*** Data segment ***

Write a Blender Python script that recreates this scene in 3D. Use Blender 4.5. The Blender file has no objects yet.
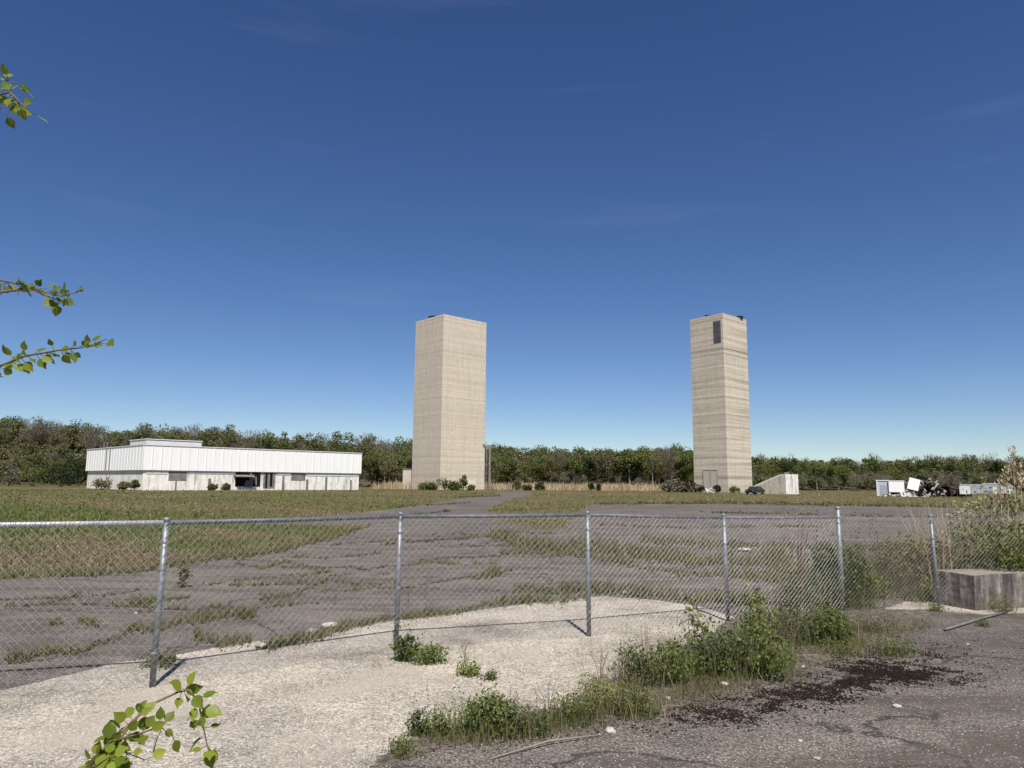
import bpy, bmesh, math
import numpy as np
from mathutils import Vector, Matrix
R = math.radians
rng = np.random.default_rng(7)
S = bpy.context.scene
COL = S.collection

# ---------------------------------------------------------------- camera
HC, FPX = 1.52, 720.0
PITCH = math.atan(98/FPX); ROLL = 0.008
fw = Vector((0, math.cos(PITCH), math.sin(PITCH)))
r0 = Vector((1, 0, 0)); u0 = Vector((0, -math.sin(PITCH), math.cos(PITCH)))
cr = r0*math.cos(ROLL)+u0*math.sin(ROLL); cu = u0*math.cos(ROLL)-r0*math.sin(ROLL)
cd = bpy.data.cameras.new('camera'); cam = bpy.data.objects.new('camera', cd); COL.objects.link(cam)
m = Matrix((cr, cu, -fw)).transposed().to_4x4(); m.translation = Vector((0, 0, HC)); cam.matrix_world = m
cd.sensor_width = 36; cd.lens = FPX/1024*36; cd.clip_start = 0.05; cd.clip_end = 6000
S.camera = cam

# ---------------------------------------------------------------- light
SUN_EL, SUN_AZ = R(55), (0.17, -0.985)
sv = Vector((SUN_AZ[0]*math.cos(SUN_EL), SUN_AZ[1]*math.cos(SUN_EL), math.sin(SUN_EL)))
sl = bpy.data.lights.new('sun', 'SUN'); sl.energy = 5.0; sl.angle = R(0.53); sl.color = (1, 0.955, 0.89)
so = bpy.data.objects.new('sun', sl); COL.objects.link(so); so.rotation_euler = sv.to_track_quat('Z', 'Y').to_euler()
so.location = (0, 0, 60)
W = bpy.data.worlds.new('World'); S.world = W; W.use_nodes = True
wn = W.node_tree.nodes; wl = W.node_tree.links; wn.clear()
sky = wn.new('ShaderNodeTexSky'); sky.sky_type = 'NISHITA'; sky.sun_disc = False
sky.sun_elevation = SUN_EL; sky.sun_rotation = math.atan2(SUN_AZ[0], SUN_AZ[1])
sky.altitude = 0; sky.air_density = 0.80; sky.dust_density = 0.1; sky.ozone_density = 2.4
bg = wn.new('ShaderNodeBackground'); bg.inputs[1].default_value = 0.073
wo = wn.new('ShaderNodeOutputWorld')
tc = wn.new('ShaderNodeTexCoord'); mp = wn.new('ShaderNodeMapping'); mp.inputs['Scale'].default_value = (1.2, 1.2, 12)
mp.inputs['Rotation'].default_value = (0.05, 0.12, 0.4)
nz = wn.new('ShaderNodeTexNoise'); nz.inputs['Scale'].default_value = 2.2; nz.inputs['Detail'].default_value = 6
rp = wn.new('ShaderNodeValToRGB'); rp.color_ramp.elements[0].position = .58; rp.color_ramp.elements[1].position = .85
rp.color_ramp.elements[1].color = (.035, .035, .035, 1)
mx = wn.new('ShaderNodeMix'); mx.data_type = 'RGBA'
mx.inputs['B'].default_value = (9.0, 9.3, 10.0, 1)      # thin cirrus
wl.new(tc.outputs['Generated'], mp.inputs[0]); wl.new(mp.outputs[0], nz.inputs[0]); wl.new(nz.outputs[0], rp.inputs[0])
wl.new(rp.outputs[0], mx.inputs['Factor']); hsv = wn.new('ShaderNodeHueSaturation'); hsv.inputs['Saturation'].default_value = 1.20; hsv.inputs['Hue'].default_value = .511; wl.new(sky.outputs[0], hsv.inputs['Color']); wl.new(hsv.outputs[0], mx.inputs['A']); wl.new(mx.outputs['Result'], bg.inputs[0])
wl.new(bg.outputs[0], wo.inputs[0])
S.view_settings.view_transform = 'Standard'; S.view_settings.look = 'None'
S.view_settings.exposure = 0.40; S.view_settings.gamma = 1; S.view_settings.use_curve_mapping = False
S.render.engine = 'CYCLES'; S.cycles.max_bounces = 6; S.cycles.transparent_max_bounces = 8

# ---------------------------------------------------------------- helpers
def ray(px, py):
    return fw*FPX + cr*(px-512) + cu*(384-py)
def G(px, py, z=0.0):                     # point of the ground under a place in the photo
    d = ray(px, py); t = (z-HC)/d.z
    return np.array([d.x*t, d.y*t, z])
def D(px, py, depth):                     # point at a given distance in front of the camera
    d = ray(px, py); t = depth/d.y
    return np.array([d.x*t, depth, HC+d.z*t])

def tag(o, label=None, cat=None, group=None, kind=None):
    if label: o['label'] = label
    if cat: o['category'] = cat
    if group: o['group'] = group
    if kind: o['kind'] = kind
    return o
def empty(name, loc=(0, 0, 0), rz=0):
    o = bpy.data.objects.new(name, None); COL.objects.link(o); o.location = tuple(float(v) for v in loc)
    o.rotation_euler.z = rz; o.empty_display_size = .3
    return o
def copy_tree(o, parent=None):
    c = o.copy(); COL.objects.link(c); c.parent = parent
    for ch in list(o.children): copy_tree(ch, c)
    return c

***

_Task brief:_ Begin at the first line of the material and copy each line exactly through the one containing "S.camera = cam". Omit pictures.

_Solved problem:_
Write a Blender Python script that recreates this scene in 3D. Use Blender 4.5. The Blender file has no objects yet.
import bpy, bmesh, math
import numpy as np
from mathutils import Vector, Matrix
R = math.radians
rng = np.random.default_rng(7)
S = bpy.context.scene
COL = S.collection

# ---------------------------------------------------------------- camera
HC, FPX = 1.52, 720.0
PITCH = math.atan(98/FPX); ROLL = 0.008
fw = Vector((0, math.cos(PITCH), math.sin(PITCH)))
r0 = Vector((1, 0, 0)); u0 = Vector((0, -math.sin(PITCH), math.cos(PITCH)))
cr = r0*math.cos(ROLL)+u0*math.sin(ROLL); cu = u0*math.cos(ROLL)-r0*math.sin(ROLL)
cd = bpy.data.cameras.new('camera'); cam = bpy.data.objects.new('camera', cd); COL.objects.link(cam)
m = Matrix((cr, cu, -fw)).transposed().to_4x4(); m.translation = Vector((0, 0, HC)); cam.matrix_world = m
cd.sensor_width = 36; cd.lens = FPX/1024*36; cd.clip_start = 0.05; cd.clip_end = 6000
S.camera = cam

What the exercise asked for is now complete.